Despite this pushback from the network and conservative elements accusing the project of being Soviet propaganda, The Day After made it to air on November 20th, 1983. It starred a powerhouse cast including Poltergeist’s JoBeth Williams, Jason Robards of All the President’s Men, and Blow Out’s John Lithgow. However, even though Stoddard and Meyer were confident they’d made a good, thought-provoking movie, they were sure it would tank in the ratings.

Instead, an astonishing 100 million Americans tuned in to watch the film, which made it the most-watched TV movie in history. To say the film’s effect on the populace was profound would be a gross understatement. Horrified viewers jammed the White House’s switchboard with calls, and countless shellshocked citizens called the 1-800 numbers ABC had set up to talk to counsellors. An ABC news special was aired in which critical voices like the scientist Carl Sagan, former Secretary of State Henry Kissinger, and former Secretary of Defence Robert McNamara debated America’s nuclear policy.

However, The Day After had perhaps its most profound effect more than a month before it even aired on ABC. On October 10th, President Ronald Reagan watched a screener copy of the film at Camp David, and it left him so shaken he wrote in his diary, “It has Lawrence, Kansas, wiped out in a nuclear war. It is powerfully done. It’s very effective and left me greatly depressed.”
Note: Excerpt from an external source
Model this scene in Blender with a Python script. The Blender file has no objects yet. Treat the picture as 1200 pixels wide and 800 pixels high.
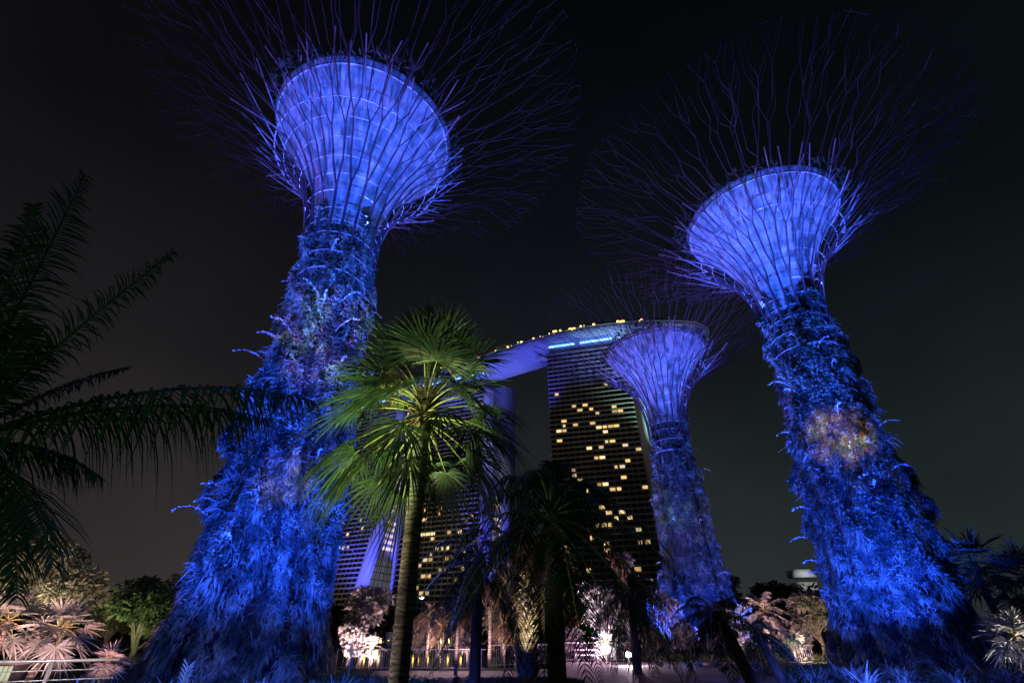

Indeed, Reagan’s biographer claimed he spent three years shadowing the President in the White House, and only saw him visibly upset once: when he watched The Day After. On top of that, when the film was shown to the Joint Chiefs of Staff, a government advisor who attended the screening told Meyer, “If you wanted to draw blood, you did it. Those guys sat there like they were turned to stone.”

Only four years later, Reagan and Soviet Union Premier Mikhail Gorbachev signed the Intermediate-Range Nuclear Forces Treaty, which dismantled many of the two superpowers’ nuclear and conventional ground-launched ballistic missiles, cruise missiles, and missile launchers. By 1991, 2,692 nuclear missiles had been eliminated completely.

So, was Reagan so petrified by the realistic vision of nuclear war in The Day After that he seriously rethought whether America should keep producing nuclear weapons? By extension, because he convinced the Soviet Union to reduce its nuclear arsenal as well, did The Day After play a part in shaping the course of the Cold War? Extrapolating further, did it potentially save the world from being turned into one big mushroom cloud? Meyer certainly thinks so.

“I’ve come to believe that’s true,” he told The Hollywood Reporter in 2023. “The movie may have indeed helped prevent a nuclear war. It certainly changed one person’s mind on the subject.” That person was the leader of the free world, and Meyer argued, “Ultimately, it sent Reagan into such a tailspin that he signed…the only treaty that ever resulted in the physical dismantling of nuclear weapons.”